Alan Michael at the Saatchi-gallery
Michael seems to foreclose the possibility of us adequately defining his relationship to the artists whose styles and subjects he borrows (recreates, adapts, reworks). Nor does it seem possible to properly characterise his non-art range of sources without being left in contradictions. The artist pre-empts any logical connection between his constellation of competing, rather than connected references. Each painting creates such an impossibly circuitous ‘narrative drive’ that we are only left circling around ideas rather than gaining any point of entry or closure.
The artist, recognising that all artistic endeavour is a question of interdependence rather than sovereign autonomy, also recognises that we inescapably search for fixity of meaning for and for tidy solutions to the issue of causation. What, he asks, if we were to remember that the Latin word ‘textum’ simply means ‘web’? Rather than establishing a mere ‘dialogue’ with his material or insisting on the past as irretrievably lost, Michael takes a different tack. His personal investment in the (ostensible) subject matter becomes impossible to discern. In fact, it becomes impossible to tell if he even has any. (In the past he has written, “Someone once said to me ‘Why would you put something you’re interested in into your work?’, and I kind of agree.”) As Tom Morton has recently written about the artist, “his real concern is the moment when the source material he references fades into a new fiction... If referencing is a social contract, it often seems like Michael has torn it up to create a near impermeable private language.” This hermetic language throws us back onto our own resources, independent of the artist’s direction. Whilst frequently referencing cinematic imagery, Michael expresses an ambivalent relation to the idea of the artist-as-auteur. Our only points of certainty are that the artist keeps us engaged with a delightfully light touch and splinters of humour.

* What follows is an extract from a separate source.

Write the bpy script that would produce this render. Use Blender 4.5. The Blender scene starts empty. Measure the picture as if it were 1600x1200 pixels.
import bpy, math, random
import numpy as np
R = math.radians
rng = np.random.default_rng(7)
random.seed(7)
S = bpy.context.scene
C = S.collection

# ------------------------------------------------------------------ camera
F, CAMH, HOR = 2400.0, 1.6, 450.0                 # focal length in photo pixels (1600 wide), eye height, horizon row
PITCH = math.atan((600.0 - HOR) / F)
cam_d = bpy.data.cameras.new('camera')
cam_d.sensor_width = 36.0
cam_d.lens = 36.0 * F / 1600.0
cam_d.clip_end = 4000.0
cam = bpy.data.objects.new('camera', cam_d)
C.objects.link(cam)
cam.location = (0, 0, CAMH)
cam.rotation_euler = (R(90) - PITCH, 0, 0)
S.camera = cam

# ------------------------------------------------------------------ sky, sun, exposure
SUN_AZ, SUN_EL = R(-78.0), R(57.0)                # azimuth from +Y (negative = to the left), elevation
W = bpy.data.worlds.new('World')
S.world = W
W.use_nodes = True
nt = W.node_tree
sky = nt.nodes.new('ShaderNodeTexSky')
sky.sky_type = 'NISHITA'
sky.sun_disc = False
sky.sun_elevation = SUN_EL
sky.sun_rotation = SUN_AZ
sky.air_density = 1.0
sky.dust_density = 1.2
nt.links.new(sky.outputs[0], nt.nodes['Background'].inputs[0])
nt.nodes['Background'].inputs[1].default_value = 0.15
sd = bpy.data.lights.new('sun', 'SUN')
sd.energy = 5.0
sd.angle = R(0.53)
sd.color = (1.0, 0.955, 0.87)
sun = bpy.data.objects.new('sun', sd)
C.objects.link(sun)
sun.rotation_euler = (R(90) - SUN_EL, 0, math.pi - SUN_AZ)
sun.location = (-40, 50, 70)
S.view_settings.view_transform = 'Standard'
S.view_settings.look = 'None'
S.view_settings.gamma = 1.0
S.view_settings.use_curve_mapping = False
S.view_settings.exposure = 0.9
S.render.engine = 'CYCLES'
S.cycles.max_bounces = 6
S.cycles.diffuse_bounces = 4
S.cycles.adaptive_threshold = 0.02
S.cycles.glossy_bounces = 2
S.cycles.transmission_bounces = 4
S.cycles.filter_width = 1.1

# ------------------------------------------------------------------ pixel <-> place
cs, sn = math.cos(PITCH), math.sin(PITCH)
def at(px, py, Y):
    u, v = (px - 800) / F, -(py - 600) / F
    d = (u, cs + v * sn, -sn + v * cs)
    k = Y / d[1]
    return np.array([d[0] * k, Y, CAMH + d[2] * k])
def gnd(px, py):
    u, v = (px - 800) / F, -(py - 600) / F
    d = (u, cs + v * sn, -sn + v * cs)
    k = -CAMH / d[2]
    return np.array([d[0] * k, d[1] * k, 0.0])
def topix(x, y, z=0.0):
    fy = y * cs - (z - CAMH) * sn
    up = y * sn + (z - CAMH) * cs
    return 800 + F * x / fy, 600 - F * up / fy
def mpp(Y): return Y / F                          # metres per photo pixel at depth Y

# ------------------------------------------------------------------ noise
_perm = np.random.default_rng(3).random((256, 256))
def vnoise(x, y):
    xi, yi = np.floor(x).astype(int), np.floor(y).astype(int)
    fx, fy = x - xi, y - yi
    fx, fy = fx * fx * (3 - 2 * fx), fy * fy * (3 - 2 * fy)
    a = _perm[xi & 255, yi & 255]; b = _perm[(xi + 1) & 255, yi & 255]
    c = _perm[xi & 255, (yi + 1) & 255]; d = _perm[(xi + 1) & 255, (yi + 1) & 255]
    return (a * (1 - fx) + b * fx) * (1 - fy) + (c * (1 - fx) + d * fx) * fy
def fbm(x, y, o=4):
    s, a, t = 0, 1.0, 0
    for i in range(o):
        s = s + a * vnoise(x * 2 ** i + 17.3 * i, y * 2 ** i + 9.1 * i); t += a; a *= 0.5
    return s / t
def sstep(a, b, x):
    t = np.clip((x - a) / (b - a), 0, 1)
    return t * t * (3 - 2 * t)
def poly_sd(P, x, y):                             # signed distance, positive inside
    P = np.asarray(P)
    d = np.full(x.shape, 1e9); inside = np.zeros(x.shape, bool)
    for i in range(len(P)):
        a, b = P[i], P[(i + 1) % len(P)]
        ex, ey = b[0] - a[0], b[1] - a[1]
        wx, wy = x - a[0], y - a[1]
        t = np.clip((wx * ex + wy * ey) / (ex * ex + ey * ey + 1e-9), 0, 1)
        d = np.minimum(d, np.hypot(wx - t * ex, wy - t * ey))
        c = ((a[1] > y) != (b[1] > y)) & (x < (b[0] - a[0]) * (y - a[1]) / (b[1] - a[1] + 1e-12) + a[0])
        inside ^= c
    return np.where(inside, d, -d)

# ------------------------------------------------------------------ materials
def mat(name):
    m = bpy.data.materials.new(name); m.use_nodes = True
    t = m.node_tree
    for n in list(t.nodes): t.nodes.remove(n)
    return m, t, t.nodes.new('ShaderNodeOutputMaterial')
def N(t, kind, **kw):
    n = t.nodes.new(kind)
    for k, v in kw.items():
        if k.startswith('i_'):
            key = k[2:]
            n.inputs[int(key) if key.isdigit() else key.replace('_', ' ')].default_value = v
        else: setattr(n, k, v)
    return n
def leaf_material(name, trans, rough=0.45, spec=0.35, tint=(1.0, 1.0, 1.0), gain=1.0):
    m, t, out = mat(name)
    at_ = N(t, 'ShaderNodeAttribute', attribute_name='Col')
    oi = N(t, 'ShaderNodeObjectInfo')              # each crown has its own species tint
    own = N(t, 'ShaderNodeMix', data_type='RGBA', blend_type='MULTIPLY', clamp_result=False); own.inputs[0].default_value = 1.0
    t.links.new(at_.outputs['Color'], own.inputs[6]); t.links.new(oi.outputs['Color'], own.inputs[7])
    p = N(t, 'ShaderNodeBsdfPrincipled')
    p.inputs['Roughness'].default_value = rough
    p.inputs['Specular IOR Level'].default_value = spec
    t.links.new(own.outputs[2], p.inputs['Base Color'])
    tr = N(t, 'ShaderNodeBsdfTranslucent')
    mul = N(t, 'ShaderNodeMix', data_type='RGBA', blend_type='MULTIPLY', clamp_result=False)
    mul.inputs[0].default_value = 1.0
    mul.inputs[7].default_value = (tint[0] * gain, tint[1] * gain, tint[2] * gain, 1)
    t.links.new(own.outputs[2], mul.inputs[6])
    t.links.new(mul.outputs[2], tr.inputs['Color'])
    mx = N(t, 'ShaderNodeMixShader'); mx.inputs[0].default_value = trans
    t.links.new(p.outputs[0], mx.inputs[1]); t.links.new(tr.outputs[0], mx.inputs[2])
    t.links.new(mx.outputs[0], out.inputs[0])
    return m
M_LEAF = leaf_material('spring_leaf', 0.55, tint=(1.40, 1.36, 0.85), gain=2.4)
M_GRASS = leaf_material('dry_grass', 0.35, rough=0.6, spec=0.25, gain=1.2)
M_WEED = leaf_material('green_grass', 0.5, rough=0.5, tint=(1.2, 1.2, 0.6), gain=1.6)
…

Unlike painters from previous generations, Michael doesn’t work in series; each painting is a unique combination of ideas and images packed into a single frame, never to be repeated. Moreover, Michael’s technique never resolves itself comfortably into a recognisable signature style, but rather is perpetually a means to an end, deferring and complicating the relationship between the artist’s own position, those of the protagonists represented in his pictures, and the ideas of the original image-maker(s). Flipping between one style and the next without a single programme or sequence, Michael appears to emphasise the plasticity of time, as though our memory banks were best thought of as random-access libraries, which we were at liberty to reorder and recategorise at will.
Morton has also remarked, “quotation depends on a ‘cordon sanitaire’ of inverted commas. Do away with them and something quoted might be mistaken for something meant.” Indeed the artist’s descriptions of his practice and methods of working emphasise how the character of an image is dependent on its ‘user group’, or ownership: “I’m interested in representing the quotation as commodity; its relation to new bourgeois capital; and its relation to struggles for supremacy in general.” Michael’s ultra-elliptical cultural connections invite us to speculate about the relationship of images to the social constituencies that mobilise them. His strategy endlessly complicates that the relationship between image and ideology, so that it is never simply a form of one-way traffic. On the contrary, his practice echoes Baudelaire’s conclusion that the most definitive experience of visual modernity lies in “the sudden leaps of consciousness” which giant cities generate.